* BEGIN *

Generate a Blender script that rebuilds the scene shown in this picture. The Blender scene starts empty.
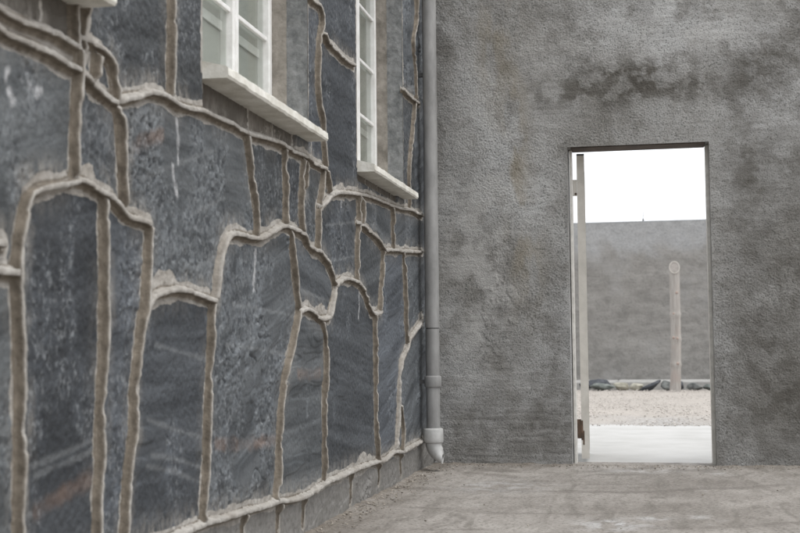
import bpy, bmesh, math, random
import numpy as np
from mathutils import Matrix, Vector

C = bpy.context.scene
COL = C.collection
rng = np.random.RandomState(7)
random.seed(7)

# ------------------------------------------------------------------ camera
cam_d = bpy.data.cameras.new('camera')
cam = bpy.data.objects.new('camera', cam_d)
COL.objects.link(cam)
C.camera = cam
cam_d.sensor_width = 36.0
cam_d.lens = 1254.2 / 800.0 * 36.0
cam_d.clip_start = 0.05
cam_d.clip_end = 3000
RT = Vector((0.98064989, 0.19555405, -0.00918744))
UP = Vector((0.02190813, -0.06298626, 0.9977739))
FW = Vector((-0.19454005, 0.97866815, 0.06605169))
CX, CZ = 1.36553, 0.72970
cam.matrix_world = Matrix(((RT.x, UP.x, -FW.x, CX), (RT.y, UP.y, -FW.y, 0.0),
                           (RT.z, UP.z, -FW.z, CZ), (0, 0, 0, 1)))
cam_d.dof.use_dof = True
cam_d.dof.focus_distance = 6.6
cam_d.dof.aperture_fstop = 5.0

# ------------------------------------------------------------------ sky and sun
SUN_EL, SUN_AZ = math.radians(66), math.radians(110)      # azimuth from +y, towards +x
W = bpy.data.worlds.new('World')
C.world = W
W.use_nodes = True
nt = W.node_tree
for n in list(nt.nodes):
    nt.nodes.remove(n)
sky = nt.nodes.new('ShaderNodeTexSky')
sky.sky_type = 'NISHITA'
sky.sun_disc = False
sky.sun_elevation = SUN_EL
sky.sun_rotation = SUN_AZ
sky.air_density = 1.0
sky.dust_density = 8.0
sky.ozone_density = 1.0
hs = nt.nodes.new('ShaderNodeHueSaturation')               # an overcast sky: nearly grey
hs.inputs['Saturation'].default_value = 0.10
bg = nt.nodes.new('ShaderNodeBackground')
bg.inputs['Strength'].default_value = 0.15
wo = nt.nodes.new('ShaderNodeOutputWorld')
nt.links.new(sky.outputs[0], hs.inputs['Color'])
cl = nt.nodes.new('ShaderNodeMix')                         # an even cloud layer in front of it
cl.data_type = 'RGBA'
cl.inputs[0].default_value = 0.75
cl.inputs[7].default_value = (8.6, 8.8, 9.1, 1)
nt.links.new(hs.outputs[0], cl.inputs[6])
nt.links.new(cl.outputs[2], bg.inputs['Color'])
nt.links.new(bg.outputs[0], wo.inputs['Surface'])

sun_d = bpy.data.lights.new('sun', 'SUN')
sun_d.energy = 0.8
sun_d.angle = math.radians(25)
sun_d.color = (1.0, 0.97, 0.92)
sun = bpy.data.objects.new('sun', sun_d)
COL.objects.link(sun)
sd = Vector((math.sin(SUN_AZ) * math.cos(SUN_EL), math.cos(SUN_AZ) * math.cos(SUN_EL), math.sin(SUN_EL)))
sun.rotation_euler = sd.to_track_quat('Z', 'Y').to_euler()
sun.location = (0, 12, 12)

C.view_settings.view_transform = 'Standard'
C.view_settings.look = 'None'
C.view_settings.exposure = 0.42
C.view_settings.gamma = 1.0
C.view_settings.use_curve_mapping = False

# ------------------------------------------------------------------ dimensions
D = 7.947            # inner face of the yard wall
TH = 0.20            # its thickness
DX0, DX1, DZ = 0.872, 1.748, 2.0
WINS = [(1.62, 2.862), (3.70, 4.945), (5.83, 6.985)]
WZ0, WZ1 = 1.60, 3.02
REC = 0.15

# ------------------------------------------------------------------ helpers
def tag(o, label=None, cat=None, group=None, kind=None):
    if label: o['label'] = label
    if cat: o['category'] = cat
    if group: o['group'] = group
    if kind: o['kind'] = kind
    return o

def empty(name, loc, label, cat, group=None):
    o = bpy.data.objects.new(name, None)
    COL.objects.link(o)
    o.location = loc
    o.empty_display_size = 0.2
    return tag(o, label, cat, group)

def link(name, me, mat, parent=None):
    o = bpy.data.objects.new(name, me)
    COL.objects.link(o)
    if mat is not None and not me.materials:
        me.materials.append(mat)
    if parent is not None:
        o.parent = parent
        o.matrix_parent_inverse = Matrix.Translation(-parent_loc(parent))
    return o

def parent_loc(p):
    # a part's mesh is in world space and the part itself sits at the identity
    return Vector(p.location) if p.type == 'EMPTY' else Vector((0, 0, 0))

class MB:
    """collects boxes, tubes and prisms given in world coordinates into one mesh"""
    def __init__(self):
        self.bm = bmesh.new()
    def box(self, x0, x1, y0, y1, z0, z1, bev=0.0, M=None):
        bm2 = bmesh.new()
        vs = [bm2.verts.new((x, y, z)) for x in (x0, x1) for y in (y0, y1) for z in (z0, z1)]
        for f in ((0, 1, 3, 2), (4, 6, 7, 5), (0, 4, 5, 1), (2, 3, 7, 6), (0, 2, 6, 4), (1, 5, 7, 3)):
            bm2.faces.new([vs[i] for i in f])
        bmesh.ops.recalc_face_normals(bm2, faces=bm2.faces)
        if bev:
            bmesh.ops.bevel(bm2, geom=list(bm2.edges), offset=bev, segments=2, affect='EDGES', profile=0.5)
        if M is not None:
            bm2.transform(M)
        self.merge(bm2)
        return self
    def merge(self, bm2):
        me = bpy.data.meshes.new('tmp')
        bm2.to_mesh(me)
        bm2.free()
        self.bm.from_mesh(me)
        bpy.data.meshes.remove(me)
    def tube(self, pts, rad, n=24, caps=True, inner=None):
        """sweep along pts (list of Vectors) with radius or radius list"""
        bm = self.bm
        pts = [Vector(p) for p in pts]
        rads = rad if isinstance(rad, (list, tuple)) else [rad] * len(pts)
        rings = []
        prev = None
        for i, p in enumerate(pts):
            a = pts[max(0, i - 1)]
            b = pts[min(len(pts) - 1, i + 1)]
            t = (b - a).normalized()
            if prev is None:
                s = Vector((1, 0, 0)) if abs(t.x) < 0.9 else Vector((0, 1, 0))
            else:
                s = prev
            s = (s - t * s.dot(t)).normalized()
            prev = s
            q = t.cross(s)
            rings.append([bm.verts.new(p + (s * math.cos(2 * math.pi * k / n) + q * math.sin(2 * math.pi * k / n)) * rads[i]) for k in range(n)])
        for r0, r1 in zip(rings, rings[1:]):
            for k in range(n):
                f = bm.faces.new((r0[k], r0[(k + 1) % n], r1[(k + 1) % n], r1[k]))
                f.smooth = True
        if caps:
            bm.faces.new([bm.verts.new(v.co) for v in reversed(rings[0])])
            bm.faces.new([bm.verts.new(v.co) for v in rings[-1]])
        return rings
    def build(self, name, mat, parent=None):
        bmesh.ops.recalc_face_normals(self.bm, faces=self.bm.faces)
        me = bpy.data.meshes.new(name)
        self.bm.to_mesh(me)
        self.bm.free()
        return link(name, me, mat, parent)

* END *

The lines from the top of the data above through the one holding "random.seed(7)" are to be repeated exactly, and only those, with no pictures.

* **Written answer**:
Generate a Blender script that rebuilds the scene shown in this picture. The Blender scene starts empty.
import bpy, bmesh, math, random
import numpy as np
from mathutils import Matrix, Vector

C = bpy.context.scene
COL = C.collection
rng = np.random.RandomState(7)
random.seed(7)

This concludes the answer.